Objective: Each line from the start of the entries through the line that contains "S.cycles.max_bounces = 8" should be output exactly, please.

··· Information shown

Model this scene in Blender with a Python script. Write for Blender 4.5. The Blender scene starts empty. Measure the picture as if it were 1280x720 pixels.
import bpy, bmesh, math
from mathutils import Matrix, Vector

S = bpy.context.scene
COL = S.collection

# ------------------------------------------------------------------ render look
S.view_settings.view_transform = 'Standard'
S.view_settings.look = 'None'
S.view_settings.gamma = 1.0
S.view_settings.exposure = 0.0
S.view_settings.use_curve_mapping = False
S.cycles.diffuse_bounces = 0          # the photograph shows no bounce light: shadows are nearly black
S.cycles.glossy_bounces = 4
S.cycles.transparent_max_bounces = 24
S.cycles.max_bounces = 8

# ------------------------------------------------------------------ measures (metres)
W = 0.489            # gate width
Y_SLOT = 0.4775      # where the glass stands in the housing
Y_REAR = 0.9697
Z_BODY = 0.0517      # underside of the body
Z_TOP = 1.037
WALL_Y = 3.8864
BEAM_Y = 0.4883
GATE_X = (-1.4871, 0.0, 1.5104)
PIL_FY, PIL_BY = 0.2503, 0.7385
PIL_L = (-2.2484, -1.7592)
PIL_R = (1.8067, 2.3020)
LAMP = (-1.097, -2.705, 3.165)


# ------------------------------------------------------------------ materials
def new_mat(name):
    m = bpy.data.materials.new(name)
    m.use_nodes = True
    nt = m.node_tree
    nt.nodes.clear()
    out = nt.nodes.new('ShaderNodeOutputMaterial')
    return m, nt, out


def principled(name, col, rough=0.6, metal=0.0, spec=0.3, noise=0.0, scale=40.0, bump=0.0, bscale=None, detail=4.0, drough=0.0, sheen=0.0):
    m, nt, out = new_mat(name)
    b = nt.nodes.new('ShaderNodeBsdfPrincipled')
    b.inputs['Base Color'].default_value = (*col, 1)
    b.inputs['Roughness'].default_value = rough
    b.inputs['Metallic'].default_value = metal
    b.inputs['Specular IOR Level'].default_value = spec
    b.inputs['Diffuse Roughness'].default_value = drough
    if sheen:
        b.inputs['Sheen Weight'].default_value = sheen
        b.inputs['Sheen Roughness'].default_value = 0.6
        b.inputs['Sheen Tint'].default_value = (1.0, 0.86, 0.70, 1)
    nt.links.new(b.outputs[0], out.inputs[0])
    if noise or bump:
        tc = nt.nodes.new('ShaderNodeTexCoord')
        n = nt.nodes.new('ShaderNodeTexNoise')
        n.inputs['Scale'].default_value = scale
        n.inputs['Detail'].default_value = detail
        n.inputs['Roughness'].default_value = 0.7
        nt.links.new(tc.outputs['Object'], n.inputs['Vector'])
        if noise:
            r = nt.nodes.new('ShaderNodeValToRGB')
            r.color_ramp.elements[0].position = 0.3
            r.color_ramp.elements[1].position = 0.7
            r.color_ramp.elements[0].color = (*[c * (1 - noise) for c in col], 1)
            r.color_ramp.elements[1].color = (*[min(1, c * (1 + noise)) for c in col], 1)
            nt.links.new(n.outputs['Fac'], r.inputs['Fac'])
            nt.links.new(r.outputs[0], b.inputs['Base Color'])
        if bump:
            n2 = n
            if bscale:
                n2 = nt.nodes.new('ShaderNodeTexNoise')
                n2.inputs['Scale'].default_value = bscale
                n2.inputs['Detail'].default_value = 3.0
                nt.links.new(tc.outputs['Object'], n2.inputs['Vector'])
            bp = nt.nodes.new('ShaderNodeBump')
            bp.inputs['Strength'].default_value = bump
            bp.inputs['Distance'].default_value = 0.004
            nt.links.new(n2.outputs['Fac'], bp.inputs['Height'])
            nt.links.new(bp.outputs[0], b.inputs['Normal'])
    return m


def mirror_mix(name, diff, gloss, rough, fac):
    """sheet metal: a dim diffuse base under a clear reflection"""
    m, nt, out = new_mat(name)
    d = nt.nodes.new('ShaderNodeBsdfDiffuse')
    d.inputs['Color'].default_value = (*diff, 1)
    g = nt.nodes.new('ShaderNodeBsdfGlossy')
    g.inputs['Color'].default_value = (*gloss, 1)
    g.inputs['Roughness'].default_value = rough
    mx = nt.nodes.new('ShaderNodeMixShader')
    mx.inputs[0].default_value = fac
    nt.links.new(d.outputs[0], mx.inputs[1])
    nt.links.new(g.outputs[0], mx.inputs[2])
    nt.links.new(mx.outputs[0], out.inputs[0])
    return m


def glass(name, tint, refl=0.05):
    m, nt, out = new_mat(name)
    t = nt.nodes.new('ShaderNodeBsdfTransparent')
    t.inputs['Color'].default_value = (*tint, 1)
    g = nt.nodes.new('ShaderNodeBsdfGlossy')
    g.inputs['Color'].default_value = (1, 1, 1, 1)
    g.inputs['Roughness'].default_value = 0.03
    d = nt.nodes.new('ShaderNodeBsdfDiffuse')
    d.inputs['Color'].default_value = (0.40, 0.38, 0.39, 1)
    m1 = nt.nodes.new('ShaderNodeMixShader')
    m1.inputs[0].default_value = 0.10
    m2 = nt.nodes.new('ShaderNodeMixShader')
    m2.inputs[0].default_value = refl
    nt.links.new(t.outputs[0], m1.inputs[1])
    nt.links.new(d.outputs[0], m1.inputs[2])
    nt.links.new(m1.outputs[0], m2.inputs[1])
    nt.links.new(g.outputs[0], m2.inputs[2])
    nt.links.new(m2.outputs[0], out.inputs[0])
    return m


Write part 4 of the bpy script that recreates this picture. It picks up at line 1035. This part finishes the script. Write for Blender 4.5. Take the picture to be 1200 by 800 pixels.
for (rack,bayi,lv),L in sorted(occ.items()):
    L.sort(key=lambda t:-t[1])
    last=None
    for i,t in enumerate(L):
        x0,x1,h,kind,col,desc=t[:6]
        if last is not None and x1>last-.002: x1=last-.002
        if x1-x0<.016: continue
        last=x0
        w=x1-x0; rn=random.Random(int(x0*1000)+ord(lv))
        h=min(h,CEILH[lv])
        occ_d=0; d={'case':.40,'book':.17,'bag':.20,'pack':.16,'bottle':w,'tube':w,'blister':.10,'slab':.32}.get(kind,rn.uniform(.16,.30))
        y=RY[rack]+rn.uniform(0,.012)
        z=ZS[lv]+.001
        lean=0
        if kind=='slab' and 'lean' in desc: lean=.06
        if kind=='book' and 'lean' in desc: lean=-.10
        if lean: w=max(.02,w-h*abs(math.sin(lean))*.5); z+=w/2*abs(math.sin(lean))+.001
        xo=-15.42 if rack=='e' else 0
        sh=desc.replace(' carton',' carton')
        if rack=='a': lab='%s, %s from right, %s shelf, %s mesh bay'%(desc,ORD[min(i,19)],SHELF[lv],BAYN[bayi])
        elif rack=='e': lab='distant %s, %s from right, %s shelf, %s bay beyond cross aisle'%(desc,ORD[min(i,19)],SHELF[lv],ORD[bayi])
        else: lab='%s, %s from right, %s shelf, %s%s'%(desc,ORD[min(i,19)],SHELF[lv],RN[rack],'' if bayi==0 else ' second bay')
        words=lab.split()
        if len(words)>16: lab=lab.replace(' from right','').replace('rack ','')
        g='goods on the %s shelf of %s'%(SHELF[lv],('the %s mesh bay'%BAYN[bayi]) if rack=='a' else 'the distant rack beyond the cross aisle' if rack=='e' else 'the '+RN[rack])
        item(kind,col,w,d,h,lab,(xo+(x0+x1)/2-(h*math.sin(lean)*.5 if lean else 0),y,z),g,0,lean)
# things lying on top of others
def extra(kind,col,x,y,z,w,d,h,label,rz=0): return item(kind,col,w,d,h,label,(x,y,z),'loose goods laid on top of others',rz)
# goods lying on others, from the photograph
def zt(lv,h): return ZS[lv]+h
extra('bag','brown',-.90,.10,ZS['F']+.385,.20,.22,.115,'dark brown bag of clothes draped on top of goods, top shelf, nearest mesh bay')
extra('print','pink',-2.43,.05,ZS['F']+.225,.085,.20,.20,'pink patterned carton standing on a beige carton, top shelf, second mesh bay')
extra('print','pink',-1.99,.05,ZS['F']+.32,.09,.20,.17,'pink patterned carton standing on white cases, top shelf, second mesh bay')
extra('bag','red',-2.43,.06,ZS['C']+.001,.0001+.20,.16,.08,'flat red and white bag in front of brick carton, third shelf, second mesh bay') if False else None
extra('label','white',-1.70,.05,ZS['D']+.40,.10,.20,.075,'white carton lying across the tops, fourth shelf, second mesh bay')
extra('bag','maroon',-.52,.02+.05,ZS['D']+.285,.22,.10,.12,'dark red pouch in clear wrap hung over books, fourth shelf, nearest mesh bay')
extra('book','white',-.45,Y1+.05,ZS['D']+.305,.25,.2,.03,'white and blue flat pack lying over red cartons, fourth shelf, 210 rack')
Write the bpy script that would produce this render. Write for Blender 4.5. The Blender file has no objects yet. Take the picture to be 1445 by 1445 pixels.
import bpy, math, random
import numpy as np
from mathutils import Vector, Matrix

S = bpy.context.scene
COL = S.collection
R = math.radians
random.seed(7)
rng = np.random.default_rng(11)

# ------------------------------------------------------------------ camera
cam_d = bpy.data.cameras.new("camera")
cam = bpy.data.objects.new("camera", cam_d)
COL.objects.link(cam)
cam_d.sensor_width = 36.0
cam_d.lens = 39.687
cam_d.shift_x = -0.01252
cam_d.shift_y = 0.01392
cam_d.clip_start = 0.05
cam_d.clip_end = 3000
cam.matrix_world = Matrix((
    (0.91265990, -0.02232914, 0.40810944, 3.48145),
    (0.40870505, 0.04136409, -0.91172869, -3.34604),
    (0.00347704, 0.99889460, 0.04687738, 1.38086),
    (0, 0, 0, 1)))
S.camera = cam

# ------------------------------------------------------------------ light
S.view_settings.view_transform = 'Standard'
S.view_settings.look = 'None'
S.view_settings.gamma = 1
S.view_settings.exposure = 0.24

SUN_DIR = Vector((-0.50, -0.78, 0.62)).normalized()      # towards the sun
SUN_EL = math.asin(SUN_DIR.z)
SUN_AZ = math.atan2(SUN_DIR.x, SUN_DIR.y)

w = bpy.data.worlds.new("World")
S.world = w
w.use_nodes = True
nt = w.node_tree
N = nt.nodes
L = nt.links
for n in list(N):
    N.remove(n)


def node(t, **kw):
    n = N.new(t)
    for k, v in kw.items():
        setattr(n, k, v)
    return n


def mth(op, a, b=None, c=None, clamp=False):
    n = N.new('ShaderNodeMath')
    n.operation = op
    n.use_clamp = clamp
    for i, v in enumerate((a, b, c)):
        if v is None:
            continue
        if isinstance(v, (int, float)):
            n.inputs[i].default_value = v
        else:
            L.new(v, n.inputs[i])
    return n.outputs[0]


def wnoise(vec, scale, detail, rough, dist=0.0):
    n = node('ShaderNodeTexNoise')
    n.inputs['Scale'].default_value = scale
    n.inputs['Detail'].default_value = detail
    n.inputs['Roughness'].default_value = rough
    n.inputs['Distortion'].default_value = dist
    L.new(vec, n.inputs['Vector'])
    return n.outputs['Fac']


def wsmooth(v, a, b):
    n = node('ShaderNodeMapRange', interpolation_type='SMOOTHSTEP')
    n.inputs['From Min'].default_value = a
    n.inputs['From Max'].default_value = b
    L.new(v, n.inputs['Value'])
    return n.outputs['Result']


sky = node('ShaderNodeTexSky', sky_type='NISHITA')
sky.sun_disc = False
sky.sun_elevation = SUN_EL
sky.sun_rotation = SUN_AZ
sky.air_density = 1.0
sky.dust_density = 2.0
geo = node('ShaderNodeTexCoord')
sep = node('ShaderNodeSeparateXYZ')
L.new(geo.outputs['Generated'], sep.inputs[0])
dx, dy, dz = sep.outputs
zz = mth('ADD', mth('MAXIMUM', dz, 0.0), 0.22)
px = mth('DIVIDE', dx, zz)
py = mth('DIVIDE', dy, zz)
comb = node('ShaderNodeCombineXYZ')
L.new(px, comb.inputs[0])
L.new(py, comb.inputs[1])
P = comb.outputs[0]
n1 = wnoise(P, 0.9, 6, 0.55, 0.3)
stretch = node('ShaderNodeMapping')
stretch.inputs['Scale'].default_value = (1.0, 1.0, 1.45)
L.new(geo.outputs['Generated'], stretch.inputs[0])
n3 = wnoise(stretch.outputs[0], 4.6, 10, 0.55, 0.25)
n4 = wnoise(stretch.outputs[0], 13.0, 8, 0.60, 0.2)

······

Solution below:
Model this scene in Blender with a Python script. Write for Blender 4.5. The Blender scene starts empty. Measure the picture as if it were 1280x720 pixels.
import bpy, bmesh, math
from mathutils import Matrix, Vector

S = bpy.context.scene
COL = S.collection

# ------------------------------------------------------------------ render look
S.view_settings.view_transform = 'Standard'
S.view_settings.look = 'None'
S.view_settings.gamma = 1.0
S.view_settings.exposure = 0.0
S.view_settings.use_curve_mapping = False
S.cycles.diffuse_bounces = 0          # the photograph shows no bounce light: shadows are nearly black
S.cycles.glossy_bounces = 4
S.cycles.transparent_max_bounces = 24
S.cycles.max_bounces = 8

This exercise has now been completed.